■ SOURCE EXCERPT ■
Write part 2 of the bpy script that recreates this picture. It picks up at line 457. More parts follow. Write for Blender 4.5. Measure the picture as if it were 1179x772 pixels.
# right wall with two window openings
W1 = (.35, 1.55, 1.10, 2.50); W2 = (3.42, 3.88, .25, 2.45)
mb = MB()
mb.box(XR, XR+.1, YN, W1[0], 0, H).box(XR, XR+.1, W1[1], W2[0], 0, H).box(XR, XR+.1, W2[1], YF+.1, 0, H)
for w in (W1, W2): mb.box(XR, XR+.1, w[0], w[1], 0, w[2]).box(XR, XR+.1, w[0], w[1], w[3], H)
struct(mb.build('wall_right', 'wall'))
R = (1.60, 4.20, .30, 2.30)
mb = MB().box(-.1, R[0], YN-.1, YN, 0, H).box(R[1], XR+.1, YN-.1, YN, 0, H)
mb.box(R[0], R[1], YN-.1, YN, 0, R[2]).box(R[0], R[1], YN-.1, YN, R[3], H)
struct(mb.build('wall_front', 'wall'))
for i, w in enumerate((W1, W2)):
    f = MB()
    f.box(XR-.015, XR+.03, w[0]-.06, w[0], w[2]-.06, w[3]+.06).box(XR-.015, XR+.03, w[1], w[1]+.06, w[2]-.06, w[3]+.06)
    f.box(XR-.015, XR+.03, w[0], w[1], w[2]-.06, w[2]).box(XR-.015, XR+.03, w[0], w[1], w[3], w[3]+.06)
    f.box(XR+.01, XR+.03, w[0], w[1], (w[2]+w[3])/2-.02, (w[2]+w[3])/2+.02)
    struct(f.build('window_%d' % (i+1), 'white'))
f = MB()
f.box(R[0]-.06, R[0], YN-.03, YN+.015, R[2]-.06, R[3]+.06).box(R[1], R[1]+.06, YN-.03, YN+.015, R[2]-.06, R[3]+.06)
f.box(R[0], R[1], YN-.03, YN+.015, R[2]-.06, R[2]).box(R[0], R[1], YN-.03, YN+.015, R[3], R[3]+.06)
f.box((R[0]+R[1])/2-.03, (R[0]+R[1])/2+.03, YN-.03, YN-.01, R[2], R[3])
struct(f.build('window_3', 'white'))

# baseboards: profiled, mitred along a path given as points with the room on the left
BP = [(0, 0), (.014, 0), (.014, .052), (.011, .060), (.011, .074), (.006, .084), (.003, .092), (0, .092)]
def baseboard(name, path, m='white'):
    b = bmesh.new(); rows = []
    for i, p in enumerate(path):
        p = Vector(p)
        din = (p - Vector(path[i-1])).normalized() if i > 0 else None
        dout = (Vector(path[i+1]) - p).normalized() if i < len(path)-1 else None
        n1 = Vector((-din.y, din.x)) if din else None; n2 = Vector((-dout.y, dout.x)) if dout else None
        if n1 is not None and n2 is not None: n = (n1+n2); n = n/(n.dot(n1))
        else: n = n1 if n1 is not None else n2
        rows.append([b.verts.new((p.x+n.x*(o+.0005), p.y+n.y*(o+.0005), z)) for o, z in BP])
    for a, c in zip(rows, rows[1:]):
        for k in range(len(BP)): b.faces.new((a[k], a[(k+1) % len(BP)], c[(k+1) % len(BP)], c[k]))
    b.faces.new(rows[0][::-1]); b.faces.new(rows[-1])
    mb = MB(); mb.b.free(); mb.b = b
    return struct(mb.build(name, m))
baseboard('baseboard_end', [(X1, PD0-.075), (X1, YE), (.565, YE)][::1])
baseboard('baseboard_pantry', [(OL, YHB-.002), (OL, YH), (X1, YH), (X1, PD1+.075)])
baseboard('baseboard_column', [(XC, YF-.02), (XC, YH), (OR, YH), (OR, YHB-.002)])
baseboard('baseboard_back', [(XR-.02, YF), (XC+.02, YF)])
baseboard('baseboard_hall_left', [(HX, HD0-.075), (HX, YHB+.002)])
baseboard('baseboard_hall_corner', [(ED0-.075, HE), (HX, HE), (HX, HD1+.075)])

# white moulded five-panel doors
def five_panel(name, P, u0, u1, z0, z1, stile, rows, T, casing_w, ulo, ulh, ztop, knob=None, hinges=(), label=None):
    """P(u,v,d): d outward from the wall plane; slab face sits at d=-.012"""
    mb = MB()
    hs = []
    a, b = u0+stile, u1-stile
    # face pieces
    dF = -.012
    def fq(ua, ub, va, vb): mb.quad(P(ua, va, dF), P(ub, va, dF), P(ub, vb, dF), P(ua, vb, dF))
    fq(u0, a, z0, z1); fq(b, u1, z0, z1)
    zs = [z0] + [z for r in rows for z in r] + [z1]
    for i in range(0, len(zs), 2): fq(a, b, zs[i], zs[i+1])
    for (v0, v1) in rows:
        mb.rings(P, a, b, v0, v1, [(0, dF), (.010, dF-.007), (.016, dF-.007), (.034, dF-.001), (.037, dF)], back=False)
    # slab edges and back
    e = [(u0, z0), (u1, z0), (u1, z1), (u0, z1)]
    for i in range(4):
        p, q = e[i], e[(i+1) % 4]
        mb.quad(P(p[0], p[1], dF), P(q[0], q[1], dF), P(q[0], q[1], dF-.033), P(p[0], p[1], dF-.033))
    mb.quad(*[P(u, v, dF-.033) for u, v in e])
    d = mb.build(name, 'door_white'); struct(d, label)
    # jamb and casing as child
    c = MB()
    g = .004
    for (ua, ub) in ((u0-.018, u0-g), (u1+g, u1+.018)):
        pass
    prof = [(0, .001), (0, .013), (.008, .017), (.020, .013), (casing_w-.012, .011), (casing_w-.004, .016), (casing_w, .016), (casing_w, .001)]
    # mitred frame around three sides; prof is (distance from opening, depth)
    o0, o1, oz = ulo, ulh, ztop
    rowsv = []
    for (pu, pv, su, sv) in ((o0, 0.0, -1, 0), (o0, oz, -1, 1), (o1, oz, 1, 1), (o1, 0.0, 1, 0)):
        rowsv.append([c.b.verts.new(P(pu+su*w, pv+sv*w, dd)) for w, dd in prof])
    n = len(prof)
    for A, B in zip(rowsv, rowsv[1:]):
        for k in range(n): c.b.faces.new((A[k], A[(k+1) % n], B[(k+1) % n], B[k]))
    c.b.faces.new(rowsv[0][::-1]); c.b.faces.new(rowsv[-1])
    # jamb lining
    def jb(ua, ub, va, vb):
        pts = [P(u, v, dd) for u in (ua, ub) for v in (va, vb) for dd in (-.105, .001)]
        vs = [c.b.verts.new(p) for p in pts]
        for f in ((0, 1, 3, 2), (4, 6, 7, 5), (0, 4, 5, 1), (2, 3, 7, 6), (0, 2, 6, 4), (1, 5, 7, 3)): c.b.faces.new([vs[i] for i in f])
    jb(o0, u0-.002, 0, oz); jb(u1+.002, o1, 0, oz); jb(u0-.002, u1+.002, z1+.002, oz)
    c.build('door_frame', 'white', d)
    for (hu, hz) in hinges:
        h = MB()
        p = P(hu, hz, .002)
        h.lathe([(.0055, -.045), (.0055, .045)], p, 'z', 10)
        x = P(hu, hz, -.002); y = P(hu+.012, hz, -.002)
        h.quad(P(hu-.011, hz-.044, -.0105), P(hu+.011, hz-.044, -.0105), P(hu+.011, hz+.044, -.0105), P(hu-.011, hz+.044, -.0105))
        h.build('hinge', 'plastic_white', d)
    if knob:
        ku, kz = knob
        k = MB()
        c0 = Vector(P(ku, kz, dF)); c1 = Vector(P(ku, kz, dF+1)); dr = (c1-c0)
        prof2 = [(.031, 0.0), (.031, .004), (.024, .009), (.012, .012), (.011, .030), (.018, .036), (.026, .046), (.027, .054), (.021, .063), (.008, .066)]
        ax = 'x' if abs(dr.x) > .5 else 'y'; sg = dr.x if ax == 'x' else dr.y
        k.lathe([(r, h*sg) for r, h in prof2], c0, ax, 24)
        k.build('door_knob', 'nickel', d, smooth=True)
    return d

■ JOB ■
Restate, word for word and with nothing added, the lines from the first line of the listing through the one where "struct(f.build('window_3', 'white'))" stands.

■ FINAL RESULT ■
Write part 2 of the bpy script that recreates this picture. It picks up at line 457. More parts follow. Write for Blender 4.5. Measure the picture as if it were 1179x772 pixels.
# right wall with two window openings
W1 = (.35, 1.55, 1.10, 2.50); W2 = (3.42, 3.88, .25, 2.45)
mb = MB()
mb.box(XR, XR+.1, YN, W1[0], 0, H).box(XR, XR+.1, W1[1], W2[0], 0, H).box(XR, XR+.1, W2[1], YF+.1, 0, H)
for w in (W1, W2): mb.box(XR, XR+.1, w[0], w[1], 0, w[2]).box(XR, XR+.1, w[0], w[1], w[3], H)
struct(mb.build('wall_right', 'wall'))
R = (1.60, 4.20, .30, 2.30)
mb = MB().box(-.1, R[0], YN-.1, YN, 0, H).box(R[1], XR+.1, YN-.1, YN, 0, H)
mb.box(R[0], R[1], YN-.1, YN, 0, R[2]).box(R[0], R[1], YN-.1, YN, R[3], H)
struct(mb.build('wall_front', 'wall'))
for i, w in enumerate((W1, W2)):
    f = MB()
    f.box(XR-.015, XR+.03, w[0]-.06, w[0], w[2]-.06, w[3]+.06).box(XR-.015, XR+.03, w[1], w[1]+.06, w[2]-.06, w[3]+.06)
    f.box(XR-.015, XR+.03, w[0], w[1], w[2]-.06, w[2]).box(XR-.015, XR+.03, w[0], w[1], w[3], w[3]+.06)
    f.box(XR+.01, XR+.03, w[0], w[1], (w[2]+w[3])/2-.02, (w[2]+w[3])/2+.02)
    struct(f.build('window_%d' % (i+1), 'white'))
f = MB()
f.box(R[0]-.06, R[0], YN-.03, YN+.015, R[2]-.06, R[3]+.06).box(R[1], R[1]+.06, YN-.03, YN+.015, R[2]-.06, R[3]+.06)
f.box(R[0], R[1], YN-.03, YN+.015, R[2]-.06, R[2]).box(R[0], R[1], YN-.03, YN+.015, R[3], R[3]+.06)
f.box((R[0]+R[1])/2-.03, (R[0]+R[1])/2+.03, YN-.03, YN-.01, R[2], R[3])
struct(f.build('window_3', 'white'))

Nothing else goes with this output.